Human Rights Hijacked by Market Forces


by Non-governmental Organizations to the International Conference on Financing for Development

NGO Caucus for Financing for Development
January 22, 2002

Good morning ladies and gentlemen of the United Nations correspondents press corps. I am Hellen Wangusa of African Women's Economic Policy Network in Uganda and the Ecumenical Team.

My colleagues are Martin Khor of Third World Network; Martin Koehler of the Campaign to Reform the World Bank; and June Zeitlin of Women's Environment and Development Organization (WEDO).

We speak on behalf of the NGO Caucus at the Fourth Preparatory Committee meeting of the International Conference on Financing for Development. The NGO Caucus comprises more than 50 non-governmental organizations working in all countries of the world.

We are deeply concerned about the direction of these deliberations. It is clear that the rights of poor and working people have become secondary as governments negotiate the Monterrey Consensus, to be signed in Mexico this March.

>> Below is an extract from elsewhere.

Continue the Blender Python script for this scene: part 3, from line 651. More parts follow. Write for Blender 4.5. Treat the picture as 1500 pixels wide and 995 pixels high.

Early commitments to reform the international financial and economic system are being whittled away as governments cling to the policies of the Washington Consensus: deregulation, privatization, cutbacks in social services, and trade and financial liberalization. These failed policies have led to massive job losses, increasing environmental degradation, and the escalating impoverishment of millions, while a very few are becoming richer than ever.

The crash in Argentina is merely the latest example of a national economy destroyed by these policies: Remember the Asian crash and the Russian crash? Like workers at Enron, whole populations in developing countries have suffered from the rapid rise and fall of bubble companies that are unaccountable and speculative capital seeking a quick deal.

The Financing for Development Conference was initiated by the UN General Assembly to fulfill the commitments of the UN Charter and agreements of the Millennium Summit and past UN development conferences on themes including environment, women, social development and labour, housing, human rights and population.

To achieve this goal, the Monterrey Consensus must put people before profits. The NGO community calls on governments to urgently change the course of this meeting to deliver equitable and sustainable policies to eradicate poverty, and to create a consensus based on justice, international cooperation, the realization of human rights and dignity, and development within secure and sustainable communities. The Monterrey conference must make the following basic commitments:

First, donor governments must establish a timetable for meeting the 0.7% ODA target. They should start with the Secretary General's challenge to double contributions to $100 billion USD within the next two to three years in order to reduce by half the numbers of people living in extreme poverty by 2015.

Second, governments must ensure the broad participation of civil society, particularly of women, in economic decision-making.

Third, this conference must establish the primacy of the UN in addressing the lack of institutional democracy in the international financial and trade institutions, namely the World Bank, IMF and World Trade Organization.

Fourth, governments must ensure that trade rules are fair, people-centered and gender sensitive. In particular they must reverse the trend that protects businesses at the expensive of workers.

Finally, we call for the immediate cancellation of the debt of the most impoverished countries and the establishment of a fair arbitration process for the future.

We applaud the establishment and continuing process of Financing for Development. NGOs will stay engaged, representing and reporting to our constituencies—millions of ordinary citizens worldwide in both the North and the South—but we shall continue to insist that the goals that inspired this conference are met here, in Monterrey and beyond.